Ukraine-Russia talks yield prisoner swap, little movement on peace
Olha Kurtmallaieva (L) hugs her husband Ruslan draped in a Ukrainian national flag, a released prisoner of war (POW) who was captured during the defense of Mariupol in 2022, upon his arrival after a prisoner exchange in the Chernihiv region, Ukraine, Feb. 5, 2026. (AFP Photo)


Ukraine and Russia carried out their largest prisoner exchange in five months on Thursday, emerging from a second round of U.S.-brokered talks with a rare concrete outcome in nearly four years of war but little sign of an imminent breakthrough toward peace.

Delegations from Washington, Kyiv and Moscow met in Abu Dhabi, where they agreed to swap 314 prisoners of war and resume negotiations soon, possibly in the United States.

U.S. President Donald Trump’s special envoy, Steve Witkoff, said the discussions were "constructive” and focused on creating conditions for a "durable peace.”

Ukrainian President Volodymyr Zelenskyy welcomed the exchange, noting that some of the freed soldiers had been held for nearly four years.

Video released by his office showed dozens of Ukrainian POWs, many wrapped in national flags, stepping off buses into the snow, hugging one another and breaking down in tears as they called relatives.

"These talks matter only if they realistically bring peace closer,” Zelenskyy said in his nightly address, stressing that any deal must be lasting and strip Russia of the incentive to resume fighting.

Russia’s envoy, Kirill Dmitriev, described the talks as showing "positive movement,” saying efforts were underway to restore U.S.-Russia ties, including through a bilateral working group on economic issues.

According to Russia’s Defense Ministry, each side released 157 prisoners.

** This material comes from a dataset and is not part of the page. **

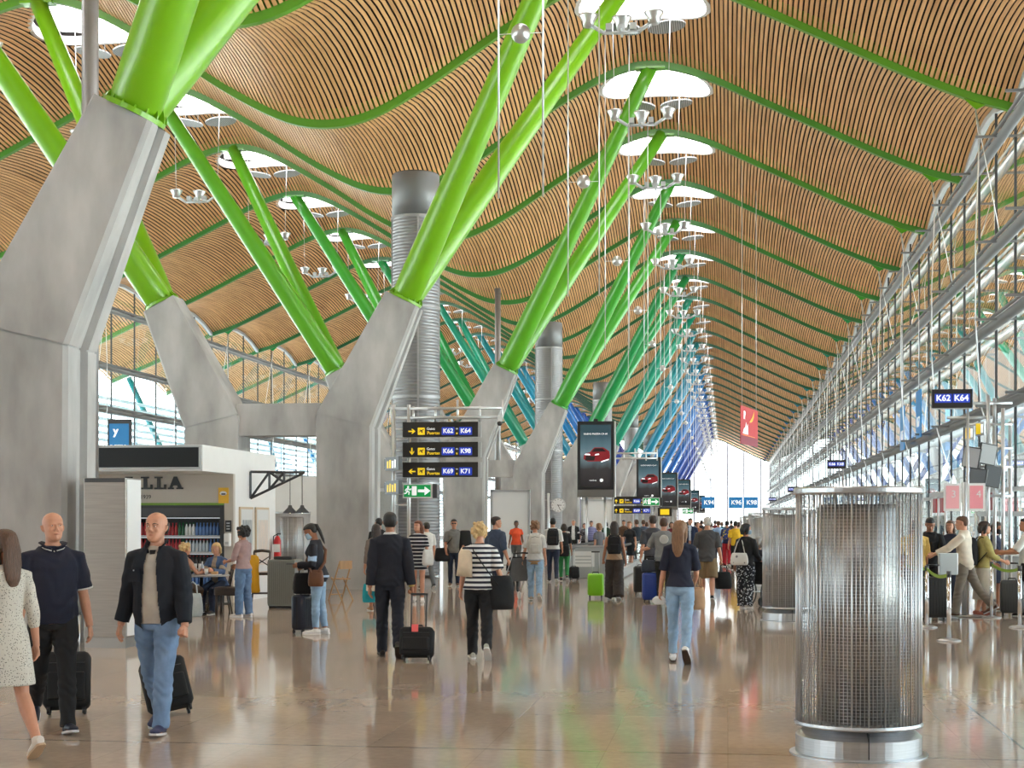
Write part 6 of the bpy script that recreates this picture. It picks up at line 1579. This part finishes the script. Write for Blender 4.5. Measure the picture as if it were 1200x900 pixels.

Moscow also said three civilians from the Kursk region had been returned.

Prisoner swaps have been the only tangible confidence-building measures to emerge from previous rounds of negotiations, including talks held last year in Türkiye. The broader war, now nearing its fourth year, has killed, wounded or displaced hundreds of thousands on both sides.

Zelenskyy has said about 55,000 Ukrainian soldiers have been killed, without providing figures for the wounded or missing. A Washington-based think tank, the Center for Strategic and International Studies, estimates Russia has suffered nearly 1.2 million casualties, figures Moscow dismisses as unreliable.

Despite diplomatic pressure from the Trump administration, fighting has intensified along the roughly 1,200-kilometer (750-mile) front line. Russian forces launched major airstrikes ahead of the Abu Dhabi talks and followed up with drone attacks this week.

Zelenskyy highlighted recent Ukrainian strikes, including the use of domestically produced long-range Flamingo missiles against a Russian testing site near the Caspian Sea. He renewed appeals for air-defense systems, offering Ukraine’s drones or Poland’s Soviet-era MiG-29 jets in exchange.

At the negotiating table, the deepest rifts remain unresolved. Russia is pressing Ukraine to withdraw from the entire eastern Donetsk region, including heavily fortified cities that anchor Kyiv’s defenses.

Ukraine has rejected any unilateral pullback, proposing instead to freeze the conflict along current front lines and regain control of the Russian-held Zaporizhzhia nuclear power plant.

Moscow occupies about 20% of Ukraine’s territory, including Crimea and parts of the Donbas seized before and after the 2022 invasion. Analysts say Russian forces have gained roughly 1.5% more territory since early 2024.

Even as talks continue, civilians remain caught in the crossfire. A Russian drone strike killed a couple in the southern Zaporizhzhia region overnight, local officials said, while a 14-year-old boy was wounded in a separate attack. Ukrainian authorities also reported fresh strikes near Kharkiv.

Across the border, the mayor of Russia’s Belgorod said a Ukrainian missile attack damaged infrastructure and cut power, heat and water to parts of the city, though no casualties were reported.

Kyiv’s lead negotiator said talks would continue in the coming weeks, underscoring a familiar reality: diplomacy is inching forward, even as the war grinds on.